Not really a love song.


But there was a line that hit me. I don't believe it, I don't think it's true. But in some ways, it is real because in some ways (not all) but some I think you feel it...and what you feel has a connection to me...meaning, I played some role in your feeling this way...along with having five kids, being broke for seasons, being in seasons of survival, the impact of my family, the impact of your family, and past friend relationships...there are a lot of things that influence you having days where you feel this way...the line is...


She felt like a prisoner who needs to be free


We have fought the past couple of days. It was horrible. I hate it.
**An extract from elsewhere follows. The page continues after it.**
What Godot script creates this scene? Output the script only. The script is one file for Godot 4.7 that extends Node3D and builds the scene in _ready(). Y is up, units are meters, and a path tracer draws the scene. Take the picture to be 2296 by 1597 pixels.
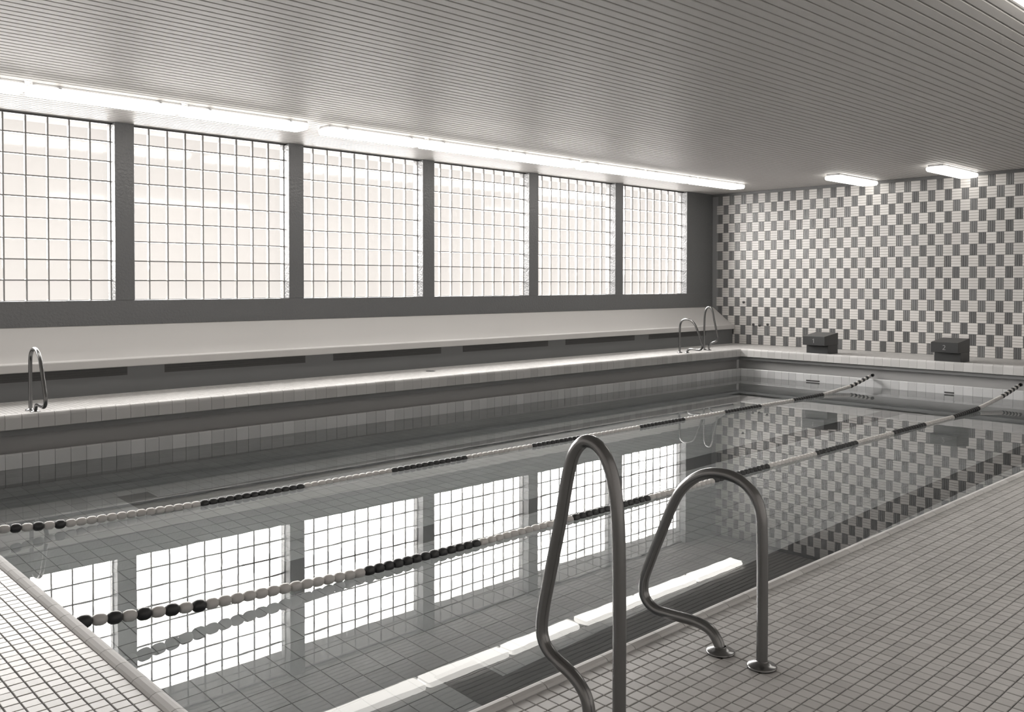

But today I heard this in two places....this idea of a wife feeling like a prisoner. When we were at the gym I listened to a man teaching on marriage and he shared a book a man wrote about how his wife felt like a prisoner, and he had to give her space to process. Although he had changed, and life had changed, she needed the space to see, feel, and know she was free.


Sarah, I love you. Oh shoot!!! I just thought of another song I heard this week, a new song by Noah Kahan...Forever. This line hit me...


So, when I hold her close

I might loosen my grip, but I won't ever let her go

I won't ever let her go


Sarah, I will never let you go. I won't. I won't quit. But in some ways I need you to feel like my grip is loosened. You are free to be yourself and continue to discover who that wonderful woman is that God created when he made you. I am sorry when I put too much pressure on the moments and don't give enough space for the big picture victory, glory, and mystery of who you are becoming, and who we are becoming together. Both Matter...the US and the YOU.


Here is the full verse from the Bob Marley song.


She had left me a note hanging on my door

She say she couldn't take it, she couldn't take any more

The pressure around me just couldn't see

She felt like a prisoner who needs to be free

Fools have tried, yeah - wisemen have failed

Oh, listen to me, honey, life could never be another jail

Still we know now, we'll never see smoke without fire

And everyone you see has a heart desire


I love you. I don't want the pressure around me to blind me from your heart's desire. At the end of our life on this earth I want to look into your eyes and know I loved, supported, and celebrated your heart and every one of its desires.


Ned - I am truly your biggest fan, and I want to spend my life proving it.




I love this picture because I felt it was a moment in time when we were closest to our truest selves and also united as one.